| COLLECTED MATERIAL |
______

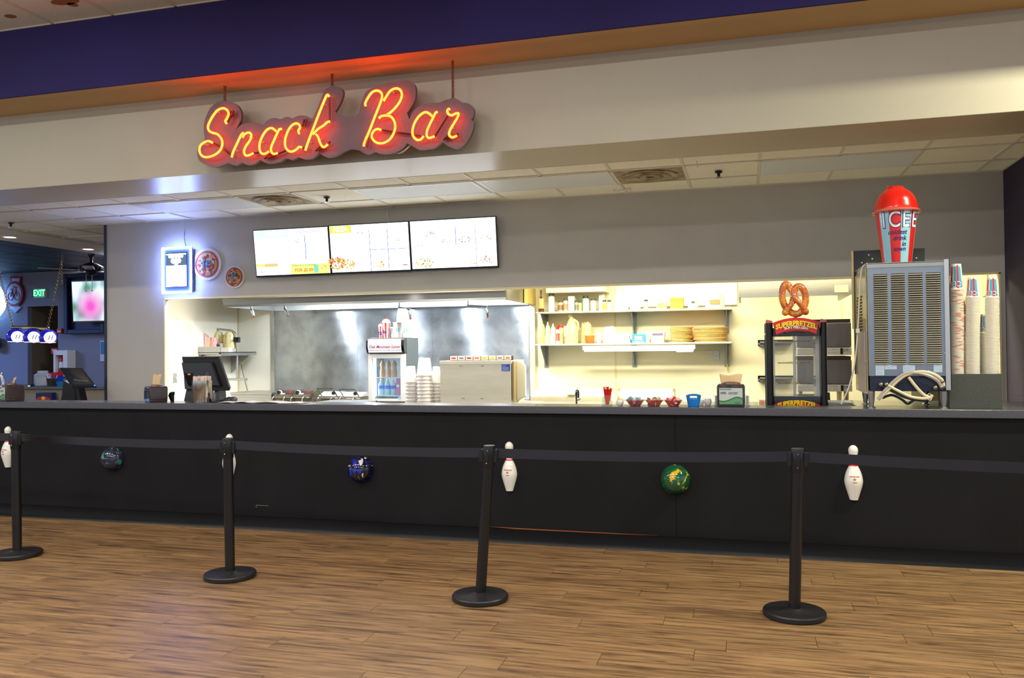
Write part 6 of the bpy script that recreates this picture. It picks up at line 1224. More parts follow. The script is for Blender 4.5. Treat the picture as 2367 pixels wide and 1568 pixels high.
shelf_item('tan_paper_cup', 'tan paper cup on the corner wall shelf', 'cup', 469, 485, 785, 3.62, CUPP, mat('tan_paper', (214, 180, 132), .6))
shelf_item('checkered_roll', 'white checkered paper roll on the corner wall shelf', 'roll', 483, 501, 780, 3.72, [(.001, 0), (1, 0), (1.02, .5), (.98, .8), (.6, 1), (.001, .98)], chk)
tt, r, h = shelf_item('small_tin', 'small striped tin in front of the heat lamps', 'tin', 504, 515, 794, 3.75, [(.001, 0), (1, 0), (1, 1), (.001, 1)], mat('tin_grey', (170, 164, 170), .4))
MB().lathe([(r*1.01, h*.2), (r*1.01, h*.85)], seg=8, a0=-2.2, a1=-1.2).build('dark_label', mat('tin_label', (60, 50, 70), .5), tt, smooth=False)
t, hw, hh = flat(516, 804, 537, 815, 3.72, 'white_carton', 'small white carton in front of the right heat lamp', 'box', paper, .08)
YLm = 3.85
t = thing('heat_lamp_stand', 'two pale yellow heat lamp shades on a bent steel stand', 'heat lamp', (A(548, 870, YLm).x, YLm, zat(548, 878, YLm))); o0 = t.location
LP = lambda u, v, dy=0: Vector((A(u, v, YLm).x-o0.x, dy, A(u, v, YLm).z-o0.z))
MB().tube([LP(492, 760)]+catmull([LP(532, 764), LP(541, 768), LP(546, 776), LP(548, 788)], 5)+[LP(548, 874)], .014, 10).build('bent_pole', steel, t); MB().ball(LP(492, 760), .019, 10, 8).build('pole_end_cap', black, t)
MB().box(LP(529, 876).x, LP(569, 876).x, -.03, .03, -.012, .02).build('foot_bar', steel, t, bevel=.003)
MB().box(LP(542, 780).x, LP(553, 780).x, -.03, .03, LP(545, 792).z, LP(545, 780).z).cyl((LP(549, 784).x, -.06, LP(549, 784).z), .014, .04, 10, ax='y').build('clamp_knob', black, t, bevel=.004)
ly = mat('shade_yellow', (226, 216, 160), .45)
for u in (504.5, 530.5):
    c = LP(u, 806); top = LP(u, 765).z; r = LP(u+12.8, 806).x-c.x; hL = top-c.z
    s_ = MB().lathe([(r*.99, 0), (r*1.02, hL*.1), (r, hL*.45), (r*.86, hL*.72), (r*.55, hL*.92), (.001, hL)], (c.x, .0, c.z), 28).build('lamp_shade', ly, t, ang=1.2)
    hl = MB()
    for i in range(7):
        for j in (-2.3, -1.57, -.85): hl.box(-.005, .005, -.0, .003, -.003, .003, xf=Matrix.Translation((c.x+r*1.0*math.cos(j)*(1.0 if i < 4 else .9), r*1.02*math.sin(j)*(1.0 if i < 4 else .92), c.z+hL*(.28+i*.075))))
    hl.build('vent_hole', dark, s_, smooth=False)
q = A(551, 832, 4.25)
o = MB().tube(catmull([Vector((A(u, v, 4.25).x, 4.3, A(u, v, 4.25).z)) for u, v in ((549, 822), (552, 840), (560, 875), (571, 915))], 5), .007, 6).build('lamp_cord', mat('cord_grey', (90, 100, 98), .5)); tag(o, 'grey cord hanging from the heat lamp stand to the steel chest', 'cord')
def outlet(name, lab, p_, rotz, m=steel):
    t = thing(name, lab, 'switch plate', p_, rotz=rotz); MB().box(-.036, .036, -.008, 0, -.062, .062).build('plate', mat('plate_steel', (176, 178, 172), .4, .5), t, bevel=.003); MB().box(-.007, .007, -.022, -.008, -.014, .012).build('toggle', mat('toggle', (214, 200, 140), .4), t, bevel=.002)
    MB().ball((0, -.008, .04), .005, 8, 6).ball((0, -.008, -.04), .005, 8, 6).build('screws', chrome, t)
p_ = AX(404, 874, XL); outlet('switch_plate', 'steel switch plate on the white left kitchen wall', (XL, p_.y, p_.z), PI/2)
p_ = A(1655.5, 822.5, YK); outlet('switch_plate', 'steel switch plate on the cream wall below the lower shelf', (p_.x, YK, p_.z), 0)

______

| WHAT IS EXPECTED |
Copy the material shown above in full and exactly. Skip the pictures.

| THE RESULT |
Write part 6 of the bpy script that recreates this picture. It picks up at line 1224. More parts follow. The script is for Blender 4.5. Treat the picture as 2367 pixels wide and 1568 pixels high.
shelf_item('tan_paper_cup', 'tan paper cup on the corner wall shelf', 'cup', 469, 485, 785, 3.62, CUPP, mat('tan_paper', (214, 180, 132), .6))
shelf_item('checkered_roll', 'white checkered paper roll on the corner wall shelf', 'roll', 483, 501, 780, 3.72, [(.001, 0), (1, 0), (1.02, .5), (.98, .8), (.6, 1), (.001, .98)], chk)
tt, r, h = shelf_item('small_tin', 'small striped tin in front of the heat lamps', 'tin', 504, 515, 794, 3.75, [(.001, 0), (1, 0), (1, 1), (.001, 1)], mat('tin_grey', (170, 164, 170), .4))
MB().lathe([(r*1.01, h*.2), (r*1.01, h*.85)], seg=8, a0=-2.2, a1=-1.2).build('dark_label', mat('tin_label', (60, 50, 70), .5), tt, smooth=False)
t, hw, hh = flat(516, 804, 537, 815, 3.72, 'white_carton', 'small white carton in front of the right heat lamp', 'box', paper, .08)
YLm = 3.85
t = thing('heat_lamp_stand', 'two pale yellow heat lamp shades on a bent steel stand', 'heat lamp', (A(548, 870, YLm).x, YLm, zat(548, 878, YLm))); o0 = t.location
LP = lambda u, v, dy=0: Vector((A(u, v, YLm).x-o0.x, dy, A(u, v, YLm).z-o0.z))
MB().tube([LP(492, 760)]+catmull([LP(532, 764), LP(541, 768), LP(546, 776), LP(548, 788)], 5)+[LP(548, 874)], .014, 10).build('bent_pole', steel, t); MB().ball(LP(492, 760), .019, 10, 8).build('pole_end_cap', black, t)
MB().box(LP(529, 876).x, LP(569, 876).x, -.03, .03, -.012, .02).build('foot_bar', steel, t, bevel=.003)
MB().box(LP(542, 780).x, LP(553, 780).x, -.03, .03, LP(545, 792).z, LP(545, 780).z).cyl((LP(549, 784).x, -.06, LP(549, 784).z), .014, .04, 10, ax='y').build('clamp_knob', black, t, bevel=.004)
ly = mat('shade_yellow', (226, 216, 160), .45)
for u in (504.5, 530.5):
    c = LP(u, 806); top = LP(u, 765).z; r = LP(u+12.8, 806).x-c.x; hL = top-c.z
    s_ = MB().lathe([(r*.99, 0), (r*1.02, hL*.1), (r, hL*.45), (r*.86, hL*.72), (r*.55, hL*.92), (.001, hL)], (c.x, .0, c.z), 28).build('lamp_shade', ly, t, ang=1.2)
    hl = MB()
    for i in range(7):
        for j in (-2.3, -1.57, -.85): hl.box(-.005, .005, -.0, .003, -.003, .003, xf=Matrix.Translation((c.x+r*1.0*math.cos(j)*(1.0 if i < 4 else .9), r*1.02*math.sin(j)*(1.0 if i < 4 else .92), c.z+hL*(.28+i*.075))))
    hl.build('vent_hole', dark, s_, smooth=False)
q = A(551, 832, 4.25)
o = MB().tube(catmull([Vector((A(u, v, 4.25).x, 4.3, A(u, v, 4.25).z)) for u, v in ((549, 822), (552, 840), (560, 875), (571, 915))], 5), .007, 6).build('lamp_cord', mat('cord_grey', (90, 100, 98), .5)); tag(o, 'grey cord hanging from the heat lamp stand to the steel chest', 'cord')
def outlet(name, lab, p_, rotz, m=steel):
    t = thing(name, lab, 'switch plate', p_, rotz=rotz); MB().box(-.036, .036, -.008, 0, -.062, .062).build('plate', mat('plate_steel', (176, 178, 172), .4, .5), t, bevel=.003); MB().box(-.007, .007, -.022, -.008, -.014, .012).build('toggle', mat('toggle', (214, 200, 140), .4), t, bevel=.002)
    MB().ball((0, -.008, .04), .005, 8, 6).ball((0, -.008, -.04), .005, 8, 6).build('screws', chrome, t)
p_ = AX(404, 874, XL); outlet('switch_plate', 'steel switch plate on the white left kitchen wall', (XL, p_.y, p_.z), PI/2)
p_ = A(1655.5, 822.5, YK); outlet('switch_plate', 'steel switch plate on the cream wall below the lower shelf', (p_.x, YK, p_.z), 0)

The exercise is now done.